Cost of state borrowing falling

INVESTORS are taking a more favourable view of the Irish economy due to Government action in the budget, resulting in a fall in the cost of state borrowing.

Cost of state borrowing falling

That trend is set to continue and it is predicted the extra yield investors demand to hold Irish bonds could fall by 0.5% within weeks.

Commerzbank AG said yesterday that the tough measures Ireland has taken and its ability to cope on its own with its budgetary problems should see the yield differences fall further.

The spread could fall by between 80 and 70 basis points in two months after Ireland slashed spending.

The creation of NAMA has also helped Ireland’s international profile, said David Schnautz, an interest-rate strategist at Commerzbank in Frankfurt.

Germany’s European Affairs Minister Werner Hoyer said his government believes Ireland will pull through its economic crisis without needing an EU bailout.

He said the economic transformation in this country and the budgetary cuts taken in recent years had convinced European observers of the country’s prospects of recovery.

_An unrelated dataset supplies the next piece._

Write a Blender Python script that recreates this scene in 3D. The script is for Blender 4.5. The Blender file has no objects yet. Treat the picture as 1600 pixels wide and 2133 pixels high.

“Of course everybody is concerned... but there is a fundamental belief in what the Irish are doing,” he said.

Ireland was not in the same category as Greece and the German government admires the ability of this country to take unpopular decisions without disruptive public protests.

Irish 10-year bonds yielded 154 basis points more than similar-maturity German bunds yesterday, down from 283 basis points on March 19, 2009, which was the biggest gap between the two rates since before the euro’s debut in 1999.

The equivalent Greek spread with Germany widened to 396 basis points last month and was at 229 basis points yesterday.

“Ireland is our favourite pick among the peripherals because they have already implemented their austerity measures and don’t need to rely on any political decisions in the European Union,” Mr Schnautz said.

Reforms “are moving rather smoothly and in the right direction. This should give investors comfort with the spreads still rather attractive,” he said.

Irish bonds of all maturities have made investors 1.8% this year, compared with losses of 2.3% for Greek debt, according to indexes compiled by Bloomberg and the European Federation of Financial Analysts Societies.

Commenting on the current debt crisis recently Dermot O’Leary, economist Goodbody Stockbrokers, also forecast an improving outlook for Ireland.

“We would not be surprised if this changes in the very near future,” he said.